[Begin]

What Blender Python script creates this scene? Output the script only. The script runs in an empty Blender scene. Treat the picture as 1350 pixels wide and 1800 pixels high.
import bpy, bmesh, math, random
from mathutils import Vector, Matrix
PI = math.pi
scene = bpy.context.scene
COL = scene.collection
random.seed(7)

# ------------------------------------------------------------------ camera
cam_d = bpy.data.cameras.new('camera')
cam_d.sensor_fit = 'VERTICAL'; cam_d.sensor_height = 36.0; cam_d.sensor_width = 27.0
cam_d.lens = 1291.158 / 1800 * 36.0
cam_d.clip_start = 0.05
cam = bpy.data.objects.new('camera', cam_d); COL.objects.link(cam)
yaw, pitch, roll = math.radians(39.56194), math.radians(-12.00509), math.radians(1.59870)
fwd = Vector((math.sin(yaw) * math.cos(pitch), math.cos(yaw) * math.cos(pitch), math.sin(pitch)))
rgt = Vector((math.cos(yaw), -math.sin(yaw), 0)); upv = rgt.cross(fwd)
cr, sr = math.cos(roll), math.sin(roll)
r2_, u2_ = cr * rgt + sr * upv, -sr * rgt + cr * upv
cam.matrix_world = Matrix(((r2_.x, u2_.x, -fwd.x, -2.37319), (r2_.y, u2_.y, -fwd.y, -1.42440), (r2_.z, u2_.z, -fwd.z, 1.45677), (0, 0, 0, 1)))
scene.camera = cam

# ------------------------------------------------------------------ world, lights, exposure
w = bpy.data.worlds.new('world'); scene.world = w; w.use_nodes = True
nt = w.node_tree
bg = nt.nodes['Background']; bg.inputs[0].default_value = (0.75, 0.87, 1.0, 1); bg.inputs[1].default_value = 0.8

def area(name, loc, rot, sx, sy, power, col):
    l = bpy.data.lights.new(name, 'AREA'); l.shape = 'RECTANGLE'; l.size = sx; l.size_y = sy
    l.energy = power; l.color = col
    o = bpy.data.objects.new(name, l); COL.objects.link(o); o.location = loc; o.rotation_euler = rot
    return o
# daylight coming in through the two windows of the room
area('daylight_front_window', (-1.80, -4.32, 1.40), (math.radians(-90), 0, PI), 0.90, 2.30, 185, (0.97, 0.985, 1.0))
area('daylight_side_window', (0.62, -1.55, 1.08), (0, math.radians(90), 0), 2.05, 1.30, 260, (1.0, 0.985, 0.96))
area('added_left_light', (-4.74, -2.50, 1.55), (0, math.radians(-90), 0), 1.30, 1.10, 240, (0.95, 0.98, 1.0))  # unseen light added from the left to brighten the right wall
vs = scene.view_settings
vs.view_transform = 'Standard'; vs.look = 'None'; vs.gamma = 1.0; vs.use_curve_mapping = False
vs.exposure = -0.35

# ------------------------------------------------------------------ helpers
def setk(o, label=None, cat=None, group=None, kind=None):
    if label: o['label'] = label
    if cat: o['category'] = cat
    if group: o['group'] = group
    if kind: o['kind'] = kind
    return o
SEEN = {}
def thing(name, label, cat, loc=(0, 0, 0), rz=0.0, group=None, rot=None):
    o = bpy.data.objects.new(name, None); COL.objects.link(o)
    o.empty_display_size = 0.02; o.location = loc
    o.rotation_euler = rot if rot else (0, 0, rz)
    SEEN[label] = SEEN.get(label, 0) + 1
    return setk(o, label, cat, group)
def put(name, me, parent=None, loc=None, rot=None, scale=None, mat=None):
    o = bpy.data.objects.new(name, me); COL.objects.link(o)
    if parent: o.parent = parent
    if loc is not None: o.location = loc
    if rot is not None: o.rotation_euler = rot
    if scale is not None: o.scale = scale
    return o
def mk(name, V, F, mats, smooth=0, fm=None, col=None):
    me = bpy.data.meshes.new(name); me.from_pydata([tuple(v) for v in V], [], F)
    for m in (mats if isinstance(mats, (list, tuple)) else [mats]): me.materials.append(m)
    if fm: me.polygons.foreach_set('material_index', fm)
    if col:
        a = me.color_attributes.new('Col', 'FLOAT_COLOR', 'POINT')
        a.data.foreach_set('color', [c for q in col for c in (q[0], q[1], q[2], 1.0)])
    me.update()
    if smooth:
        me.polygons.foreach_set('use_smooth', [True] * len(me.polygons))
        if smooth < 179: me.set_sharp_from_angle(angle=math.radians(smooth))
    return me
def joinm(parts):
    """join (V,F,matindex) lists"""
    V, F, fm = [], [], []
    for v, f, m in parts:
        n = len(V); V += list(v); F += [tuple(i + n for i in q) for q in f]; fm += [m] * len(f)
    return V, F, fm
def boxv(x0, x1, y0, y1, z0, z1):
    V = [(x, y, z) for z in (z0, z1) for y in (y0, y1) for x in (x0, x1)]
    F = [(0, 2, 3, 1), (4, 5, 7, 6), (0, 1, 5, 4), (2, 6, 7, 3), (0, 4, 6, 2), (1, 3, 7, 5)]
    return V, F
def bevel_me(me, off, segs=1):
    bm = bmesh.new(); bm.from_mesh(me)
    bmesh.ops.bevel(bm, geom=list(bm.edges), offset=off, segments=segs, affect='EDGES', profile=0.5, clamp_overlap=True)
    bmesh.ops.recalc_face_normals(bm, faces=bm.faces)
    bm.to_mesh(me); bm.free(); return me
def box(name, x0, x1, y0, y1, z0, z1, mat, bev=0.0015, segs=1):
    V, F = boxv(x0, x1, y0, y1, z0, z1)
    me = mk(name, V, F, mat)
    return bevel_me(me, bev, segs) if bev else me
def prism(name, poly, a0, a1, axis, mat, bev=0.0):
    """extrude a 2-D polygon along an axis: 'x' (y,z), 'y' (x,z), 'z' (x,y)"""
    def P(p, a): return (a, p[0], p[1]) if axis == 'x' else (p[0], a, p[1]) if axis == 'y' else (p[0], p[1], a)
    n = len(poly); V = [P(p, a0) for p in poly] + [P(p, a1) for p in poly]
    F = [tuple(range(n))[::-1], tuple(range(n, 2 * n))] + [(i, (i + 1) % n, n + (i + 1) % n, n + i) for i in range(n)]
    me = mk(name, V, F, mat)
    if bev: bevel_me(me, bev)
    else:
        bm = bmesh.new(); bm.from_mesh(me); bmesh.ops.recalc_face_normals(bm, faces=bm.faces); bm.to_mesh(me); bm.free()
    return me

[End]

◆ Description of the task: Repeat the material word for word from its opening line up to and including the line containing "random.seed(7)".

◆ Task solution:
What Blender Python script creates this scene? Output the script only. The script runs in an empty Blender scene. Treat the picture as 1350 pixels wide and 1800 pixels high.
import bpy, bmesh, math, random
from mathutils import Vector, Matrix
PI = math.pi
scene = bpy.context.scene
COL = scene.collection
random.seed(7)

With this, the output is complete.